Hillman 〉Airboy
Airboy debuted in Air Fighters Comics #2 (cover-date Nov. 1942), an omnibus series featuring a variety of aviator heroes. The series was renamed Airboy Comics with vol. 2, #11 (Dec. 1945), and ran 89 issues, through vol. 10, #4 (May 1953).
In the early issues, Biro wrote the scripts with Dave Wood and drew the covers, Al Camy was the initial story artist. He was followed by Tony DiPreta and, beginning with Air Fighters No. 10 (July 1943), Fred Kida, who would become closely associated with the series. Ernie Schroeder became the regular artist with Airboy Comics #vol. 5, No. 11 (Dec. 1948), through the end of the series’ run, with Dan Barry, Maurice Del Bourgo, Carmine Infantino, and others supplying an occasional story. The two consecutive series contained backup stories about other aviators, including Skywolf, Iron Ace, the Black Angel, the Bald Eagle, the Flying Dutchman, the Flying Fool, and the prototypical comic book swamp monster, the Heap. Airboy’s most frequently recurring supporting character was the German aviator Valkyrie, who fought on the side of the Axis but then defected to the Allies.

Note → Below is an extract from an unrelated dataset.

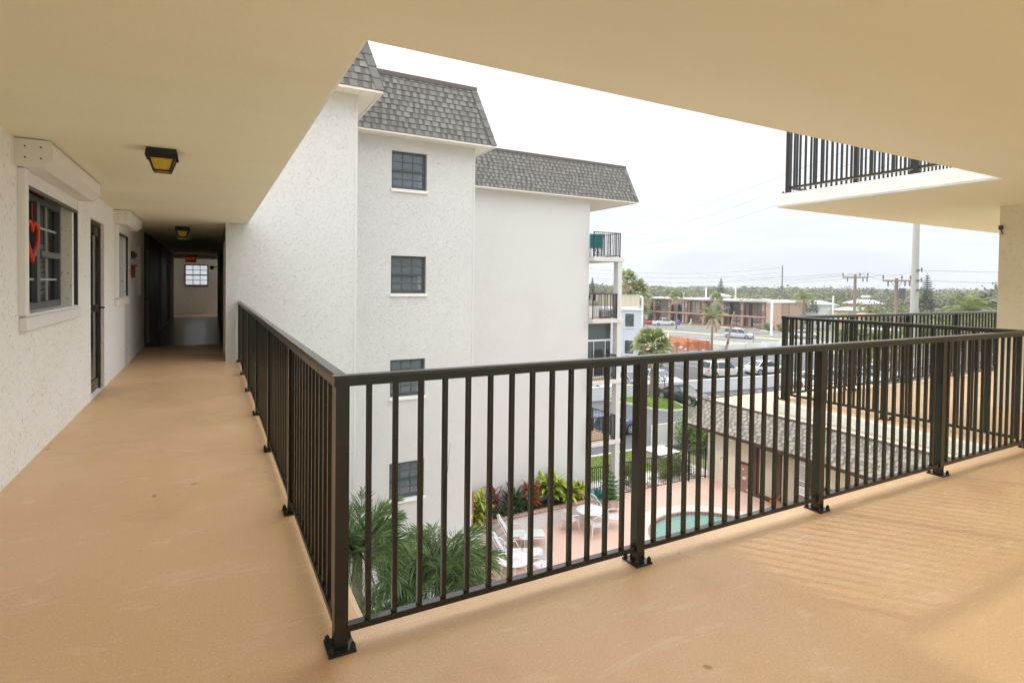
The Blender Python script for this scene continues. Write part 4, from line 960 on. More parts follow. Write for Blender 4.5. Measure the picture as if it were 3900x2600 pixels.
# signs fixed to the pool house
sg = thing('pool_sign', 'white board of pool rules on the pool house by the door', 'sign', (HX-.05, 14.44, -6.2), group='white pool signs')
a = MB(); a.box(HX-.05, HX-.03, 14.13, 14.70, -6.68, -5.72); a.build('board', 'white_paint', sg)
mat('ink_dark', (.04,.02,.02), .7); mat('ink_red', (.45,.02,.02), .6)
text('title', 'POOL RULES', .085, 'ink_dark', (HX-.053, 14.415, -5.80), (pi/2, 0, -pi/2), sg, .001)
a = MB(); rnd = random.Random(3)
for k in range(17): a.box(HX-.053, HX-.0505, 14.66-rnd.uniform(.36,.48), 14.66, -5.90-k*.036-.012, -5.90-k*.036)
for k in (0,1): a.box(HX-.053, HX-.0505, 14.25, 14.60, -6.56-k*.06-.03, -6.56-k*.06)
a.build('text_lines', 'ink_dark', sg)
sg = thing('pool_sign', 'smaller white no diving sign with red letters below the pool rules board', 'sign', (HX-.05, 14.44, -6.9), group='white pool signs')
a = MB(); a.box(HX-.05, HX-.03, 14.13, 14.70, -7.12, -6.74); a.build('board', 'white_paint', sg)
text('words', 'NO DIVING\nALLOWED', .105, 'ink_red', (HX-.053, 14.415, -6.93), (pi/2, 0, -pi/2), sg, .001)
t = thing('flower_pot', 'orange clay pot with a scraggly plant beside the pool house door', 'potted plant', (21.2, 15.45, GZ))
a = MB(); a.lathe([(.12,0),(.2,.22),(.22,.22),(.22,.27),(.18,.27),(.17,.22),(0,.2)], (21.2,15.45,GZ), 16); a.build('pot', 'terracotta', t)
a = MB(); rnd = random.Random(4)
for k in range(12): b = rnd.random()*6.28; blade(a, (21.2,15.45,GZ+.2), (cos(b)*.5,sin(b)*.5,1), .25+.25*rnd.random(), .03, .8, rnd, 3, .3, rnd.random())
a.build('leaves', 'leaf_hedge', t)
# ================================================================== garden strip behind the fence
sheet('garden_bed', [(14.2,19.7),(22.5,19.7),(22.5,21.6),(14.2,21.6)], -7.985, 'pale_concrete'); 
sheet('lawn', [(8,21.6),(21.6,21.6),(21.6,24.62),(8,24.62)], -7.98, 'grass_ground')
mb = MB(); rnd = random.Random(12)
for k in range(9000):
    x, y = rnd.uniform(12.5,21.4), rnd.uniform(21.3,24.55); b = rnd.random()*6.28; h = .05+.07*rnd.random(); mb.tint = rnd.random()
    mb.face([(x-.012*cos(b),y-.012*sin(b),-7.98),(x+.012*cos(b),y+.012*sin(b),-7.98),(x+rnd.uniform(-.04,.04),y+rnd.uniform(-.04,.04),-7.98+h)])
leaf_mat('leaf_grass', (.12,.22,.02), (.24,.34,.05)); tag(mb.build('grass', 'leaf_grass'), kind='stuff')
mb = MB(); mb.cbox(8, 24, 24.63, 24.80, -8.0, -7.93, .01); struct(mb.build('kerb', 'pale_concrete'))
rnd = random.Random(8)
rk = MB()
for k in range(60):
    x = rnd.uniform(15.0,21.3); y = 19.75+rnd.random()*.9; r = .05+.11*rnd.random()
    rk.lathe([(r*.6,-.02),(r,.25*r),(r*.8,.7*r),(r*.25,.95*r)], (x,y,-7.98), 6)
tag(rk.build('rocks', 'rock'), kind='stuff')
def leafy(name, label, c, sx, sy, sz, n, m, ls, seed, cat='bush', group=None, stems=True):
    """rounded mass of separate leaves with an uneven outline"""
    rnd = random.Random(seed); t = thing(name, label, cat, (c[0],c[1],c[2]), 0, group); l = MB()
    cl = [(rnd.uniform(-1,1), rnd.uniform(-1,1), rnd.uniform(.1,1), .25+.35*rnd.random()) for _ in range(14)]
    for k in range(n):
        q = cl[k % len(cl)]; a = rnd.random()*6.28; e_ = rnd.uniform(-1,1); rr = q[3]*rnd.random()**.4
        p = Vector((q[0]*.72+rr*cos(a)*sqrt(1-e_*e_), q[1]*.72+rr*sin(a)*sqrt(1-e_*e_), max(.03,q[2]*.75+rr*e_)))
        p = Vector((c[0]+p.x*sx, c[1]+p.y*sy, c[2]+p.z*sz)); d = Vector((rnd.uniform(-1,1), rnd.uniform(-1,1), rnd.uniform(-.3,1))).normalized(); s = d.cross(Vector((rnd.uniform(-1,1),rnd.uniform(-1,1),rnd.uniform(-1,1)))).normalized()
        w = ls*(.6+.7*rnd.random()); l.tint = rnd.random()
        l.face([p-d*w*.5, p+s*w*.32, p+d*w*.5, p-s*w*.32])
    l.build('foliage', m, t)
    if stems:
        a = MB()
        for k in range(6): a.tube([(c[0]+rnd.uniform(-.3,.3)*sx, c[1]+rnd.uniform(-.3,.3)*sy, c[2]-.02), (c[0]+cl[k][0]*sx*.7, c[1]+cl[k][1]*sy*.7, c[2]+cl[k][2]*sz*.7)], .02*max(1, sz*.5), 5, .008)
        a.build('stem', 'trunk_grey', t)
    return t
leafy('shrub', 'airy green shrub behind the fence left of the gate', (17.5,20.5,-7.98), .55,.45,1.1, 900, 'leaf_hedge', .12, 51, group='shrubs along the pool fence')
leafy('shrub', 'green shrub behind the fence just right of the gate', (19.7,20.5,-7.98), .6,.5,1.05, 1100, 'leaf_hedge', .12, 52, group='shrubs along the pool fence')
leafy('shrub', 'green shrub behind the fence next to the pool house corner', (20.75,20.6,-7.98), .55,.5,1.1, 1100, 'leaf_hedge', .12, 53, group='shrubs along the pool fence')
leafy('tall_hedge', 'tall glossy hedge between the white lattice and the pool house', (25.1,23.1,-7.98), 1.3,1.0,2.3, 5000, 'leaf_hedge', .15, 54)
# lattice screens and the ribbed box cover
lt = thing('lattice_screen', 'white diagonal lattice screen beside the tall hedge', 'screen', (23.6, 24.6, -8))
def lattice(par, p, q, z0, z1, sp=.085):
    a = MB(); p, q = Vector((*p,0)), Vector((*q,0)); d = (q-p); Ln = d.length; d.normalize(); H = z1-z0; s = -H
    while s < Ln:
        for sg in (0,1):
            u0, u1 = max(s,0), min(s+H,Ln)
            if u1-u0 > .02:
                za, zb_ = (u0-s), (u1-s)
                if sg: za, zb_ = H-za, H-zb_
                A_, B_ = p+d*u0, p+d*u1; a.bar((A_.x,A_.y,z0+za),(B_.x,B_.y,z0+zb_),.030,.008,up=(d.y,-d.x,0))
        s += sp
    f = MB()
    for z in (z0,z1): f.bar((p.x,p.y,z),(q.x,q.y,z),.05,.05)
    for e_ in (p,q): f.bar((e_.x,e_.y,-8),(e_.x,e_.y,z1+.03),.06,.06)
    w = a.build('lattice', 'white_paint', par); f.build('frame', 'white_paint', w)
lattice(lt, (22.55,24.5), (24.0,24.45), -7.9, -6.65); lattice(lt, (24.0,24.4), (26.0,24.6), -7.9, -6.65)
t = thing('equipment_cover', 'ribbed cream metal cover on a box in front of the white lattice', 'cover', (21.3, 22, -8))
a = MB()
for k in range(11): a.prism([(20.3+.13*k,-7.22),(20.36+.13*k,-7.22),(20.375+.13*k,-7.26),(20.43+.13*k,-7.26),(20.43+.13*k,-7.27),(20.3+.13*k,-7.27)], 21.2, 22.7, 'y')
a.build('ribbed_top', 'soffit_white', t); a = MB(); a.box(20.4, 21.65, 21.75, 22.6, -7.98, -7.28); a.build('box', 'rock', t)
# ================================================================== car park, street, cars
sheet('parking_lot', [(-10,24.8),(24,24.8),(24,21),(140,21),(140,10),(190,10),(120,52.3),(-10,52.3)], -8.0, 'asphalt')
u_ = Vector((.31,-.951)); n_r = Vector((.951,.31))
def rd(off, s): p = n_r*off + u_*s; return (p.x, p.y)
def strip(name, o0, o1, z, m, s0=-400, s1=200): sheet(name, [rd(o0,s0),rd(o1,s0),rd(o1,s1),rd(o0,s1)], z, m)
strip('verge', 90, 95, -7.996, 'pale_concrete'); strip('verge', 92.2, 94.0, -7.99, 'grass_dry')
strip('road', 95, 107.2, -7.992, 'road_grey')
for o, w in ((95.6,.15),(106.6,.15)): strip('edge_line', o, o+w, -7.986, 'paint_line')
mb = MB()
for o in (98.5, 104.4):
    for s in range(-120, 120, 9): mb.face([(*rd(o,s),-7.986),(*rd(o+.15,s),-7.986),(*rd(o+.15,s+3),-7.986),(*rd(o,s+3),-7.986)])
struct(mb.build('lane_marking', 'paint_line'))
strip('lane_line', 101.3, 101.43, -7.986, 'paint_line'); strip('lane_line', 101.6, 101.73, -7.986, 'paint_yellow')
strip('pavement', 107.2, 108.4, -7.988, 'pale_concrete'); strip('verge', 108.4, 111.2, -7.984, 'grass_dry')
strip('shop_lot', 111.2, 127, -7.99, 'asphalt_light', -120, 30)
# parking stripes and wheel stops
mb = MB()
for k in range(14): x = 39.4+2.75*k; mb.box(x-.05,x+.05,47.3,52,-7.999,-7.994)
for k in range(14): x = 30+2.7*k; mb.box(x-.05,x+.05,41.2-.1*(x-30)*1.0,41.7-.1*(x-30)*1.0+.1,-7.999,-7.994)
for k in range(9): x = 36.+2.7*k; mb.box(x-.05,x+.05,29.6,34.2,-7.999,-7.994)
struct(mb.build('parking_lines', 'paint_line'))
# low white wall
WLN = [(20,37.5),(34,36.25),(46,34.95),(63,35.3),(80,36.4)]
t = thing('low_wall', 'long low white wall dividing the two rows of parked cars', 'wall', (45,35.5,-8))
a = MB(); c_ = MB()
for p, q in zip(WLN[:-1], WLN[1:]):
    P0, P1 = Vector((*p,-7.47)), Vector((*q,-7.47)); a.bar(P0,P1,.2,1.06); c_.bar(P0+Vector((0,0,.555)),P1+Vector((0,0,.555)),.27,.05)
a.build('wall', 'wall_white', t); c_.build('coping', 'white_paint', t)
# second white wall on the street side of the lot and a taller white fence
t = thing('low_wall', 'low white wall along the street behind the leaning wooden pole', 'wall', (75,58.9,-8))
a = MB(); a.bar((67,59.0,-7.65),(90,58.4,-7.65),.2,.7); a.build('wall', 'wall_white', t); a = MB()
for k in range(6): a.cbox(69+4*k-.2,69+4*k+.2,58.75-.1*k,59.2-.1*k,-8,-7.22,.02)
a.build('pier', 'wall_white', t)
t = thing('white_fence', 'tall white panel fence seen between the far railing pickets', 'fence', (76,36,-8))
a = MB()
for k in range(7): a.box(70+3*k+.06,73+3*k-.06,37.2-.3*k-.03,37.2-.3*k+.03,-7.95,-5.9)
a.build('fence_panel', 'wall_white', t); a = MB()
for k in range(8): a.box(70+3*k-.06,70+3*k+.06,37.2-.3*k-.06,37.2-.3*k+.06,-8,-5.8)
a.build('fence_post', 'white_paint', t)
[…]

Hillman stopped publishing comics in 1953. Two issues were reprinted in 1973 and a trade paperback entitled Valkyrie!: From the Pages of Air Fighters and the Airboy was published in 1982 with five stories from Air Fighters Comics vol. 2, #s 2 and 7 and Airboy Comics vol. 2, #12, and vol. 3 #s 6 and 12.
Fictional Biography
Airboy was David (“Davy”) Nelson II, the son of an expert pilot and, despite his youth, a crack flyer himself. His friend, inventor and Franciscan friar Brother Francis Martier, had created a highly maneuverable prototype aircraft that flew by flapping its wings, like a bird. Martier, however, was killed while testing it, and Davy inherited both the plane and a uniform, which had apparently been in Martier’s family since the French Revolution. Davy soon christened himself “Airboy”, and in his seemingly sentient new plane, “Birdie”, helped the Allies during World War II.
Airboy confronted such weird antagonists as intelligent rats, the mysterious Misery – whose Airtomb imprisoned the souls of dead pilots – and his cleavage-baring Nazi nemesis, Valkyrie, a German aviator who later became his ally.
After the conclusion of World War II, David Nelson II continued to work as a freelance pilot and mercenary for a time, but he eventually retired from combat flying and stored Birdie in a barn outside his California estate. He had a son, whom he named David Nelson III, and founded an aircraft manufacturing company, through which he became very wealthy. In the mid-1980s, David Nelson II was assassinated by mercenaries from the South American nation of Bogantilla. When David Nelson III discovered that his father had been assassinated, he began to investigate the circumstances which had led up to his father’s death. He soon discovered his father’s mothballed plane and uniform and teamed up with a number of the surviving Air Fighters to face many of the same enemies as David Nelson II, as well as South American dictators, Soviets, pirates and corporate criminals.